Behind Northeast Asia’s industrial policy success stories were highly capable public agencies like MITI that were able to foresee the direction of global markets and make coordinated bets with a long-term outlook. Yet Taiwan, Korea, and Japan were all poor countries at the time with far smaller stocks of highly-trained people. It’s hard to imagine many agencies in the U.S. today pulling off something so ambitious. What accounts for these countries’ especially high state capacity?

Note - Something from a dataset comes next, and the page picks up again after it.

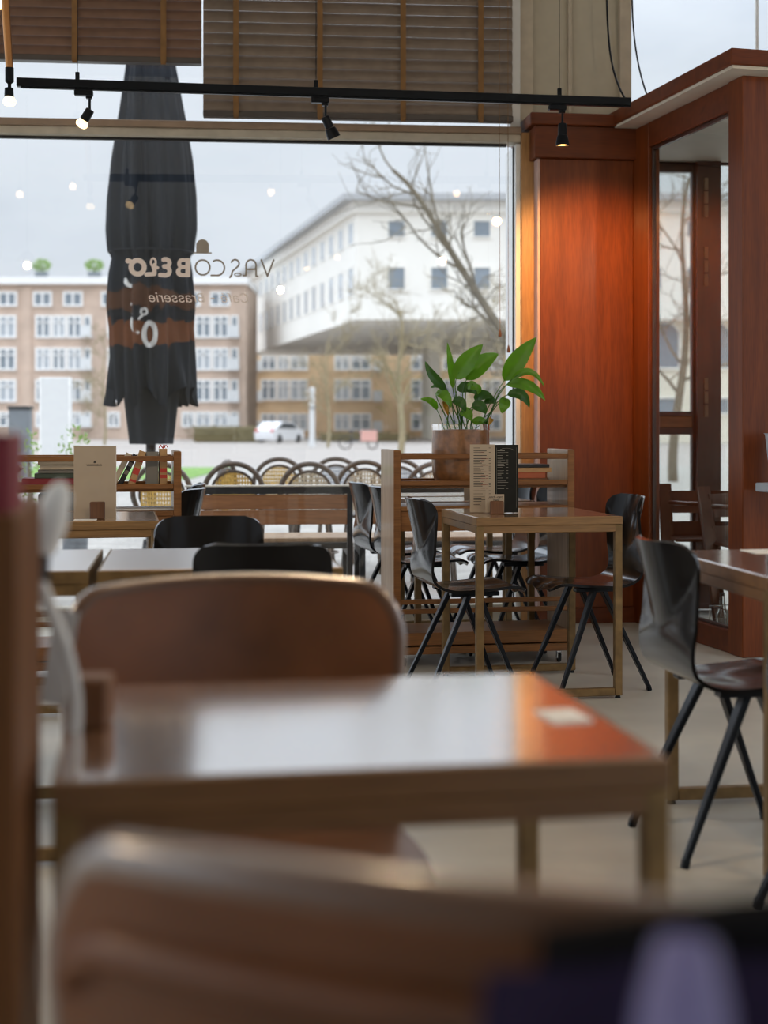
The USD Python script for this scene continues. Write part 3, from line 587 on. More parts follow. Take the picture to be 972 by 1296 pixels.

Those countries developed state capacity, but they had the advantage they were playing catch-up so they could learn the very similar development routes that all developed countries have taken. The East Asian countries also had relatively more educated populations, and elites, at the outset than was the case on a continent like Africa. So having sufficient initial human capital, committed political leadership and a regional leader to learn from—Japan—were all important. If we then think of developed countries presently toying with the idea of renewed industrial policy—the UK or the US—the challenge is more difficult for two reasons. First, the bets you take in industrial policy are riskier the closer to the technological frontier you get. It can be done—as with the Danish wind industry—but you do risk picking the wrong technology, as has happened in a number of countries in areas like biotechnology. The second problem is that countries like the UK and the US no longer have sufficient industrial policy expertise, not to mention banking sector expertise in long-term project finance, to deliver industrial policy. Protectionist industrial policy was born in the United States in the 19th century under leaders like Hamilton, and passed from there to countries like Germany, but those days are long gone—not even known to the average American politician.
In How Asia Works, you argue that industrial policy is appropriate for developing countries, but that rich countries should ultimately phase it out. A decade later, do you still generally believe this?
As I wrote above, the risk-reward trade-off becomes less attractive as you get closer to the technological frontier. This is why it makes sense to move away from industrial policy. However, there are still moments when a government may decide the risk is acceptable in order to nurture a sector of the economy that private enterprise won’t develop unaided. Indeed, there is always some of this going on—just look at what NIH does in the US.
FDI can be a double-edged sword. Nippon Steel’s investment in POSCO helped South Korea climb the value chain, but its deal with Perwaja left Malaysia reliant on Japanese steel expertise. [Note: Perwaja was a state-led steel venture in Malaysia which Studwell argues floundered because of a failure to produce for global markets.] How big a role does company culture play here and can policy make a difference in that? Does the calculus change as a country develops further?
Company culture and leadership are everything. POSCO was established as a learning project that started with purely mechanical processes. Perwaja was a fantasy leap into an untested technology whereby the analogy would be to send your primary school child to college to see how much they learn. Not much is the answer. Effective policy makes a difference in the sense that it recognises that learning is step by step; you don’t leapfrog to knowing everything.
How important are foreign experts, immigrants, and returning diaspora in helping countries execute industrial policy effectively? It seems key to the story of Taiwan’s semiconductor industry.
All of these are vectors of knowledge. Effective developmental states learn any way that they can. Taiwan was particularly lucky because so many technical personnel had gone to work on the west coast of the US. They came back not just with technology, but with processes and in some cases with smarter ideas about how to do things than they saw in the US.
In your book, you write that Taiwan was the weakest of the three Northeast Asian success stories (on industrial policy, at least), while Malaysia was grouped with Southeast Asian failures. The former seems to have caught up with its peer group. Malaysia, taking a more open, neoliberal approach to FDI, is by no means rich, but it’s roughly now on par with Poland. Did either of these surprise you?
Taiwan did not take the classic industrial policy route, but as a small country, it just needed to get one scale business right, which it did with semiconductors. TSMC turned out to be probably the best company in the whole of Asia and that sets the tone for the most important sector in the Taiwanese economy. Malaysia failed in most areas of industrial policy for indigenous firms but really applied itself to making the country a good home for FDI-based manufacturing, especially electronics. When you compliment Malaysia for its GDP per capita, however, you have to remember they have a lot of oil and gas.
I understand you’re writing a book on African development now. Are there any recent cases you’ve seen there or elsewhere of countries doing industrial policy the right way?
Africa has one tiny country, the island of Mauritius, that ran industrial policy very effectively and became prosperous. Over the past couple of decades, the second most populous African state—Ethiopia—copied agricultural policy from East Asia and moved on to industrial policy. The results were extremely gratifying until a recent civil war. We must wait to see if Ethiopia gets back on track. I suspect it will because the foundations that have been laid are robust. More generally, however, Africa is a very different story to East Asia for reasons that will be explained in [my forthcoming] book. Perhaps the biggest difference is demographics.